Eppure, nel riconoscere questo limite, la mancanza di un "fuori" dalle dinamiche di produzione, la vita messa a lavoro, c'è tutta la ricchezza e la possibilità di un nuovo passaggio, la possibilità se non la necessità di staccarsi dalla subordinazione e dall'arroganza delle regole di un mercato che non funziona più, di mettere in comune i propri progetti, le proprie idee, le proprie vite. Ci sono piccoli ma importanti esempi, da una posizione di forza i Radiohead ne sono uno, ma dal basso crescono le iniziative autonome di riappropriazione dei beni comuni e del proprio tempo, di un nuovo modo di costruire reti di resistenza al lavoro.
Go Canny! quindi è anche la risposta a chi ci chiede sudore e sangue per il suo guadagno, con il ricatto di non avere alternative, falsità dettata da un sistema culturale che mette il lavoro in primo piano come autocompiacimento e realizzazione della propria vita ("L'Italia è una repubblica fondata dal lavoro", ma vaffff.....)
Go Canny! è fermarsi a riflettere su se stessi e sul mondo, non dover per forza sottostare e accettare qualsiasi tipo di occupazione per essere finalmente qualcosa o qualcuno (chi poi, se non noi stessi?)
Go canny! è anche per me, ritagliare 10 minuti di tempo per provare a scrivere della propria vita, capirne il senso, provare traiettorie diverse in un momento di profondo cambiamento di noi stessi e del mondo. Fuori di qui, da una città che soffoca, che amo e odio alla follia, ma che ora ha bisogno di essere abbandonata un po'.

(pic by gigiomc )

11.10.07

Un buon inizio

Per tutta la mattina del 10 ottobre non ho fatto altro che ascoltare i nuovi dischi dei radiohead e degli amari, uno dietro l’altro, quasi come fosse un rosario. Perla dopo perla, mentre riempivo di libri decine di scatole in un magazzino malandato nel centro di macerata. Una ex mangiatoia per cavalli dove il tempo sembra essersi fermato agli anni di Gutenberg e delle prime stamperie, con l’odore della carta dei libri che ti entra fin dentro il corpo, come la fresca umidità che d’estate lo rende il rifugio ideale.
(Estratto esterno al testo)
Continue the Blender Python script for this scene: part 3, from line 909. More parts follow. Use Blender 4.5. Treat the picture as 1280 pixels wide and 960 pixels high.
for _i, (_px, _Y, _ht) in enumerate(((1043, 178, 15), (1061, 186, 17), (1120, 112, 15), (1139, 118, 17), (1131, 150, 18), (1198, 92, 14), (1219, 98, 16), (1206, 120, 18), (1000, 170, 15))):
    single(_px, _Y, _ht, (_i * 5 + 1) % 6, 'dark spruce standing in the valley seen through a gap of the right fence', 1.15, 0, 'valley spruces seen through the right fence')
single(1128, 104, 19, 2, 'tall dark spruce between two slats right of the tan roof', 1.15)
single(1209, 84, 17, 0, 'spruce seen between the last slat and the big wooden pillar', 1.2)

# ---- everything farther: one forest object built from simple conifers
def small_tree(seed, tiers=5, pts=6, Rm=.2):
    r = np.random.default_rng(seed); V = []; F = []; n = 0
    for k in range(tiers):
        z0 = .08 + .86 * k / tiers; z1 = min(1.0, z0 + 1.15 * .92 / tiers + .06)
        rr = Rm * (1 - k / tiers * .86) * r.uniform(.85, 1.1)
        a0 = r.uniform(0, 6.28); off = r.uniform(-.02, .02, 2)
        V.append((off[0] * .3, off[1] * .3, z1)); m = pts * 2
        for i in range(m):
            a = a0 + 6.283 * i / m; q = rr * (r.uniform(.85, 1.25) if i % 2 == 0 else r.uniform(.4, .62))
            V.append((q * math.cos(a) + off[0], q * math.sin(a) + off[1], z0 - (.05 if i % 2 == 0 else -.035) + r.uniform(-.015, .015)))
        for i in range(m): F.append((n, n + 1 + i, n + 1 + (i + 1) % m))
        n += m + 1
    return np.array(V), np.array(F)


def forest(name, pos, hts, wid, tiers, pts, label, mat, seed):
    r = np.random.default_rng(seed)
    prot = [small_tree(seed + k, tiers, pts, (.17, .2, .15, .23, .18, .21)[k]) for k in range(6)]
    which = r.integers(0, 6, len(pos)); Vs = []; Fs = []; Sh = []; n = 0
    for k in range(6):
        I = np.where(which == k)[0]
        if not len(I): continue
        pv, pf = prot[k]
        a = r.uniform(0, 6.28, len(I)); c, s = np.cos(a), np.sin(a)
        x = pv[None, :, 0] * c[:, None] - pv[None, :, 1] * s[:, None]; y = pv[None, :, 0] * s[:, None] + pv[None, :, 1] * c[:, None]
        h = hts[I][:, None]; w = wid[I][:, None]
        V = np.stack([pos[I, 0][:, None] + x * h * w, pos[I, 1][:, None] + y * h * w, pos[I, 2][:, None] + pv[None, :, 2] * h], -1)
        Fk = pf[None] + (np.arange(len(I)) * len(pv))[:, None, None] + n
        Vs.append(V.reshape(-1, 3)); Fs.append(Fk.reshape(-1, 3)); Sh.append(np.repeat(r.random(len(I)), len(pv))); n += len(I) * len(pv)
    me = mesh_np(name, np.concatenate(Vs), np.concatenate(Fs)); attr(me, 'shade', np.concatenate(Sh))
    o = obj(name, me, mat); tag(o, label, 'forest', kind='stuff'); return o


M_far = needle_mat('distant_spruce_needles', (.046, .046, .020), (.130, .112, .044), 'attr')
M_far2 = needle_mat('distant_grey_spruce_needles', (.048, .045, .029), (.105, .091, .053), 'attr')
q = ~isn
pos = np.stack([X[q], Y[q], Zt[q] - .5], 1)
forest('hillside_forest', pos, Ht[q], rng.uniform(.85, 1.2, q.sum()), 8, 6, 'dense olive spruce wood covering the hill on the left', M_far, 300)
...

La musica viene dritta dallo schermo del computer, unico elemento tecnologico di un ambiente altrimenti pre-moderno. I rintocchi della torre dell’orologio dalla vicina piazza si confondono con i suoni di “in rainbows” tra carillon ed archi , mentre la voce di thom yorke riempie tutto l’ampio spazio del magazzino, prende il volo sopra i pensieri che oggi parlano di “tutto quello di cui ho bisogno” , di tutto quello che vorrei fare ora invece di starmene qui a contare le copie de “La pesca nel medio adriatico” da mandare a chissà quale libreria del nord Italia.

Questo fine settimana c’è anche da evitare un altro litigio, le gite fuori porta sembrano arrivare apposta per ritornare alla realtà, agli ultimi mesi del 2007 che non si sa ancora come passeranno, ma che almeno hanno già trovato la loro colonna sonora ideale. E al di là di ogni problema personale, questo è sempre un buon inizio.